母:ゲームクリエイターになるためには、まずは大学に合格(ごうかく)しないと。

光男:古(ふる)いな。大学なんて、何(なん)の才能(さいのう)もない人(ひと)が、知識(ちしき)や技術(ぎじゅつ)を身(み)につけるために行くんだ。

母:光男は、もう何かゲームを作(つく)ったの?

光男:いや…。でも頭(あたま)の中(なか)にいっぱいアイデアがある。

母:私(わたし)が高校生(こうこうせい)のとき、試験が近づくと、頭の中が小説(しょうせつ)のアイデアでいっぱいになったの。でも、試験が終(お)わると夢(ゆめ)のように消(き)えてしまったなあ。

光男:母(かあ)さんは小説を書(か)くために試験勉強を犠牲(ぎせい)にしなかったからだよ。

母:そうか。もしそうしていたら、光男は生(う)まれていなかったよ。

Mother: Mitsuo, don’t just play video games, why don’t you study for your finals? The entrance exams aren’t too far away, either.

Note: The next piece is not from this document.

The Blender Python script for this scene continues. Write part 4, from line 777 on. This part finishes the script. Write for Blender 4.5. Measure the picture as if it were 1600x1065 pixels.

Mitsuo: I’m researching various games in order to become a first-class game creator in the future.

Mother: In order to become a game creator, you have to pass the university (entrance exams).

Mitsuo: That’s so old-fashioned. University is just where people with no talent go to acquire knowledge and skills.

Mother: Have you created any games, Mitsuo?

Mitsuo: No … but I have a lot of ideas in my head.

Mother: When I was a high school student, whenever the exams approached, my head was full with ideas for a novel. But when the exams were over, they disappeared like a dream.

Mitsuo: Mom, that’s because you didn’t sacrifice studying for (your) exams for the purpose of writing a novel.

Mother: That’s right. If I had done that, you wouldn’t have been born, Mitsuo.